Return exactly and only these lines: the first of the listing through the one containing "random.seed(7); RNG = np.random.default_rng(7)".

§ **Information provided**

================================

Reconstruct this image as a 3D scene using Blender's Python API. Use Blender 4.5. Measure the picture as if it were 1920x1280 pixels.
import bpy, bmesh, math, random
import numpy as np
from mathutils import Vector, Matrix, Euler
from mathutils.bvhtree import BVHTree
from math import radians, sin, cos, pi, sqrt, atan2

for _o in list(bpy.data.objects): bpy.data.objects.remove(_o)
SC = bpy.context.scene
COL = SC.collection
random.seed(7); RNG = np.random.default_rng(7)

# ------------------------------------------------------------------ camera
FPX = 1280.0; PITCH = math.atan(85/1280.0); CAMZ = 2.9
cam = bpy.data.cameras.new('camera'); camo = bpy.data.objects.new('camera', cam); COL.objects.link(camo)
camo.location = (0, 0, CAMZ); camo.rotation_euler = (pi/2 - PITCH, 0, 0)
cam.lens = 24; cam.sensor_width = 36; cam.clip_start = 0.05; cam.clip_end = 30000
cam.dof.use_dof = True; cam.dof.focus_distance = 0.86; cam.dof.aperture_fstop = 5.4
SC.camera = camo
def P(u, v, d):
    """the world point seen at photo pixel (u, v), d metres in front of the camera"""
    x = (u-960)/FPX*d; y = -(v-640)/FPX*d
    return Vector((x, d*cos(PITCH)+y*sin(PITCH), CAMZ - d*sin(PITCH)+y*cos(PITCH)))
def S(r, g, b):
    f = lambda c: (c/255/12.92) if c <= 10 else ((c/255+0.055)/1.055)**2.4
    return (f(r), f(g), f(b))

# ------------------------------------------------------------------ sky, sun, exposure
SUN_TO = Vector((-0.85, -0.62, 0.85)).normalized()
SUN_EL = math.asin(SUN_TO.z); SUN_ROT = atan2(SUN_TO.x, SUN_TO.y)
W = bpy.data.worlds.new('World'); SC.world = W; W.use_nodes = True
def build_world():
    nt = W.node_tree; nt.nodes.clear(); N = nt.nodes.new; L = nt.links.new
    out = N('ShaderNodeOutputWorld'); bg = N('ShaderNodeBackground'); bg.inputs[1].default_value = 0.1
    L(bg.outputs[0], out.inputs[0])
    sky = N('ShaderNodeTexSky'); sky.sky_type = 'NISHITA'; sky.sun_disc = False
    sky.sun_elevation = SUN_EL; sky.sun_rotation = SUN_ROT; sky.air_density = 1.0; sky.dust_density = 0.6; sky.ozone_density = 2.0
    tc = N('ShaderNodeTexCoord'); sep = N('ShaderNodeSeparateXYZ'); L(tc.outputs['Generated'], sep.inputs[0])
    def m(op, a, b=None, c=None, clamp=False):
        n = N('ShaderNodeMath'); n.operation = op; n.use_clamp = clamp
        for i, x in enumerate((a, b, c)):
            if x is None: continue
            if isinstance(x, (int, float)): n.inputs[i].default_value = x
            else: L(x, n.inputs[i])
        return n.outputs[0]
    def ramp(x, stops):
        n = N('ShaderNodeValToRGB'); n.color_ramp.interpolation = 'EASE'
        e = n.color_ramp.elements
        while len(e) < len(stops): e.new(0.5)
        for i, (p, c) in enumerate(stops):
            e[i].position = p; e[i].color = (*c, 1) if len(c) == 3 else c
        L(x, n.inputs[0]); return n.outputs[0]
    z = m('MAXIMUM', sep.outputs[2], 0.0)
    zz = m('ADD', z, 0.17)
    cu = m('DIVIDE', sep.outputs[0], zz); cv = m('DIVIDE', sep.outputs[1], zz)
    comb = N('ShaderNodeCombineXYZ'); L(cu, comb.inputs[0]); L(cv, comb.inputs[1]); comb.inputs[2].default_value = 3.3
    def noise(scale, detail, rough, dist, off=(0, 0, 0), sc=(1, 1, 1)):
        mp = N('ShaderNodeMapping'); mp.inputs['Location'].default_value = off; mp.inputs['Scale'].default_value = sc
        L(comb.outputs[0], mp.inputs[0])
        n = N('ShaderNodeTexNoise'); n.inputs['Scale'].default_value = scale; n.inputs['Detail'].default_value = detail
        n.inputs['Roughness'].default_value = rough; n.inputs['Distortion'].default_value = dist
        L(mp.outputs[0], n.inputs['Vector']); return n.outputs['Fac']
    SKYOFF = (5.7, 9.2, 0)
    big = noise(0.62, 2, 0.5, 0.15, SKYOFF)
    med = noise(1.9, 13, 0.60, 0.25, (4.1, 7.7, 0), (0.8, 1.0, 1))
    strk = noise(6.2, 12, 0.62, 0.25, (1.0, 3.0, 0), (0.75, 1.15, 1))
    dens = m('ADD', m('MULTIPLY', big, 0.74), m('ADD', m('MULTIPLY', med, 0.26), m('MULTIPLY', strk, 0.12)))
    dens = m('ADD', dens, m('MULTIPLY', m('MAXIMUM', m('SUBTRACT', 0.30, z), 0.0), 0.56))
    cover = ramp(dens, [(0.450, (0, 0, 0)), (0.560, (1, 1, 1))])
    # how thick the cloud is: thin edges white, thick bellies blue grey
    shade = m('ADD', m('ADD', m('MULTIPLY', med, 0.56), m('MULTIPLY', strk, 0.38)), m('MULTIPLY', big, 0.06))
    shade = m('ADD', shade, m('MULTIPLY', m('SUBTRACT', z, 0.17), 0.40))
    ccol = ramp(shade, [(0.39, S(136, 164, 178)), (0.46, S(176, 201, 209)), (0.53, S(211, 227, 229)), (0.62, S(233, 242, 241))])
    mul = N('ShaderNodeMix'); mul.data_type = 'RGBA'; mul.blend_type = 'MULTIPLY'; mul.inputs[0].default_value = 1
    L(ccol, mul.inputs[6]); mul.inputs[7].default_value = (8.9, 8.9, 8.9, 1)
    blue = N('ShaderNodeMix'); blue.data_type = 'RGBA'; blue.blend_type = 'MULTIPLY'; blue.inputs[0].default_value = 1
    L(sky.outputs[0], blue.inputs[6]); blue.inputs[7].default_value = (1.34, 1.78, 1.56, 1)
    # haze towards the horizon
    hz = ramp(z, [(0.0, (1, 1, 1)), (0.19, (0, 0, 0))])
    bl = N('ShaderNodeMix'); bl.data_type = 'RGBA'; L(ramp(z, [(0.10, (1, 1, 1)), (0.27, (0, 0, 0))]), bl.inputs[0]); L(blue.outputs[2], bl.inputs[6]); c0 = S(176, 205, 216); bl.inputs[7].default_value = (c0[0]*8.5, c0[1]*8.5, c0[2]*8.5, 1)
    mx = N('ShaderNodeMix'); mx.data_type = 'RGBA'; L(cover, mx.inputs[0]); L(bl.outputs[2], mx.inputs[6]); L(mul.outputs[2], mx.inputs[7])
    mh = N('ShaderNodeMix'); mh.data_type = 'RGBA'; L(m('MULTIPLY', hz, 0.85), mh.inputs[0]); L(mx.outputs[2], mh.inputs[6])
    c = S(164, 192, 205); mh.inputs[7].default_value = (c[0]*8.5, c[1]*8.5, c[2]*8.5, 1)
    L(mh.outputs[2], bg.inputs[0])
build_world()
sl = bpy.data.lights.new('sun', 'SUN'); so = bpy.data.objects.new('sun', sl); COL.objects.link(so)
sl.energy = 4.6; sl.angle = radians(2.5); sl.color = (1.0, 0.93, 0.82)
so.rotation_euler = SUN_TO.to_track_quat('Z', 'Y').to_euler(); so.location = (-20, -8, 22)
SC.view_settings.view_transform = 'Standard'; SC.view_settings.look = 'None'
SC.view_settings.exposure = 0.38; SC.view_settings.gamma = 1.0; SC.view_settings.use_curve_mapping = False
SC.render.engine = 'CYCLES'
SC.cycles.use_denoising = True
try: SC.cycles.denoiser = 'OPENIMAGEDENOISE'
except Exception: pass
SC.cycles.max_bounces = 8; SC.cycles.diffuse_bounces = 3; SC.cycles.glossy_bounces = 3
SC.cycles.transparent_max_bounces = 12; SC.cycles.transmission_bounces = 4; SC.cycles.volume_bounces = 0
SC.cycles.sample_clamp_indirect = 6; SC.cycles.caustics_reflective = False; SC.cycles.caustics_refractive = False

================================

§ **Problem solution**
Reconstruct this image as a 3D scene using Blender's Python API. Use Blender 4.5. Measure the picture as if it were 1920x1280 pixels.
import bpy, bmesh, math, random
import numpy as np
from mathutils import Vector, Matrix, Euler
from mathutils.bvhtree import BVHTree
from math import radians, sin, cos, pi, sqrt, atan2

for _o in list(bpy.data.objects): bpy.data.objects.remove(_o)
SC = bpy.context.scene
COL = SC.collection
random.seed(7); RNG = np.random.default_rng(7)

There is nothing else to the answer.